Algo que llamó nuestra atención durante el recorrido fue conocer el “profundis” frente al claustro de los naranjos. Este lugar cumplía la función de velatorio en donde se hacían las oraciones y misas de cuerpo presente a las monjas fallecidas. Actualmente se exhiben fotografías de algunas de ellas así como las cartas del trámite civil para ser enterradas dentro del claustro y no en el panteón de la ciudad.
El adobo
El sábado estábamos preparándonos para salir al día siguiente y nos encontramos con doña Leticia quien nos preguntó si ya habíamos probado “el adobo”. Realmente no habíamos oído hablar de ese plato, entonces ella nos explicó que es una tradición muy arraigada en Arequipa comer adobo los domingos para el desayuno.

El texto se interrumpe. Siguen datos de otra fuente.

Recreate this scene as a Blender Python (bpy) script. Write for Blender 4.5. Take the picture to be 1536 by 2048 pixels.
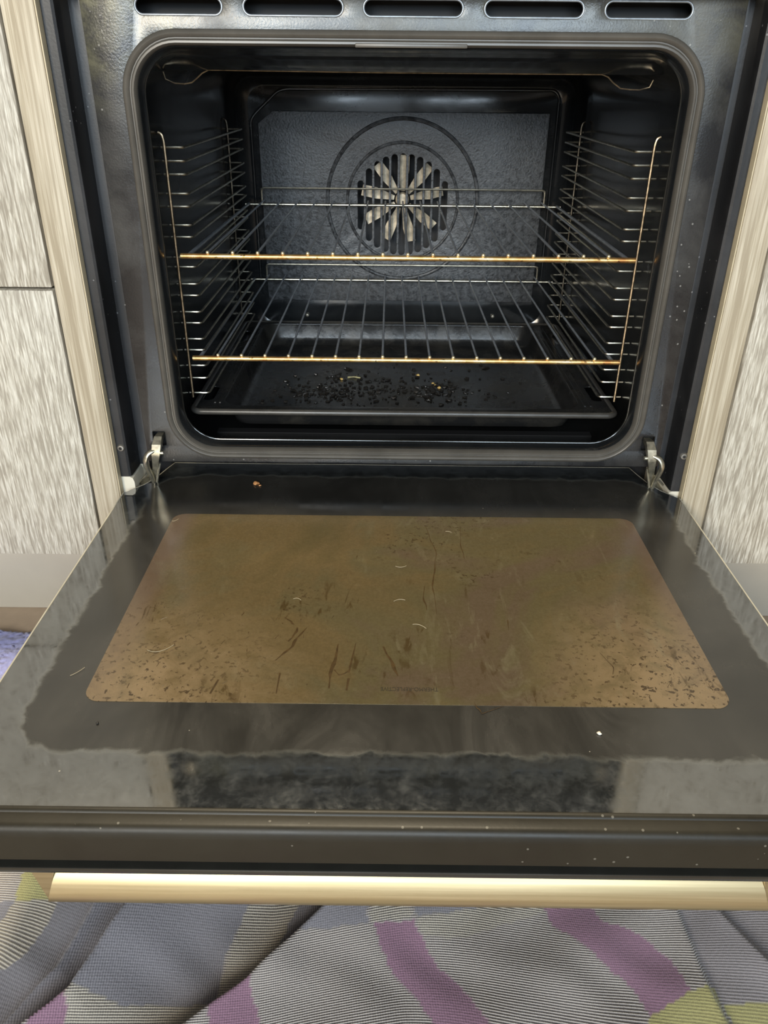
import bpy, bmesh, math, random
import numpy as np
from mathutils import Vector, Matrix

for o in list(bpy.data.objects):
    bpy.data.objects.remove(o, do_unlink=True)
S = bpy.context.scene
C = S.collection
PI = math.pi
R = math.radians
random.seed(7)

# ------------------------------------------------------------------ camera
FPX, PITCH, YAW, ROLL = 1557.77, 0.5036, 0.0034, -0.0095
CAM = Vector((-0.0158, -0.7559, 0.3827))
fw = Vector((0, math.cos(PITCH), -math.sin(PITCH)))
dn = Vector((0, -math.sin(PITCH), -math.cos(PITCH)))
rt = Vector((1, 0, 0))
RZ = Matrix.Rotation(YAW, 3, 'Z')
fw, dn, rt = RZ @ fw, RZ @ dn, RZ @ rt
rt, dn = rt * math.cos(ROLL) + dn * math.sin(ROLL), dn * math.cos(ROLL) - rt * math.sin(ROLL)
cd = bpy.data.cameras.new('camera')
cam = bpy.data.objects.new('camera', cd)
C.objects.link(cam)
m = Matrix((( rt.x, -dn.x, -fw.x, CAM.x), (rt.y, -dn.y, -fw.y, CAM.y), (rt.z, -dn.z, -fw.z, CAM.z), (0, 0, 0, 1)))
cam.matrix_world = m
cd.sensor_fit = 'VERTICAL'
cd.sensor_height = 36.0
cd.sensor_width = 27.0
cd.lens = FPX / 2048 * 36.0
cd.clip_start = 0.01
S.camera = cam

# ------------------------------------------------------------------ light
S.view_settings.view_transform = 'Standard'
S.view_settings.look = 'None'
S.view_settings.gamma = 1.0
S.view_settings.use_curve_mapping = False
S.view_settings.exposure = 0.60
S.cycles.use_denoising = True
S.cycles.max_bounces = 8

W = bpy.data.worlds.new('world')
S.world = W
W.use_nodes = True
bg = W.node_tree.nodes['Background']
bg.inputs['Color'].default_value = (1.0, 0.95, 0.87, 1)
bg.inputs['Strength'].default_value = 0.12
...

A pesar de que queríamos salir temprano decidimos que valía la pena retrasar un poquito la salida. Nos levantamos temprano y nos fuimos a un pueblito cercano donde había varias picanterías que preparan el mejor adobo.
Entramos a una de ellas que estaba llena de gente local que venían a deleitarse con este plato que se prepara dejando la carne de cerdo macerando en rocoto y otras especies desde el día anterior. Luego se cocina en ollas de barro dejándoles bastante jugo. Este jugo se come remojándolo en trozos de pan. Al final sirven un té con licor de anis para hacer la digestión pues el plato es bastante pesado.
Terminamos nuestro desayuno y como aún nos quedaba un poco de tiempo para ir a tomar el bus, quisimos darnos el gusto de comer por última vez un delicioso helado de paila que ahí le llaman queso helado.
Estos son los sabores que sólo quedan en nuestro recuerdo, son las delicias de la vida que en Perú nos han vuelto locos una y otra vez.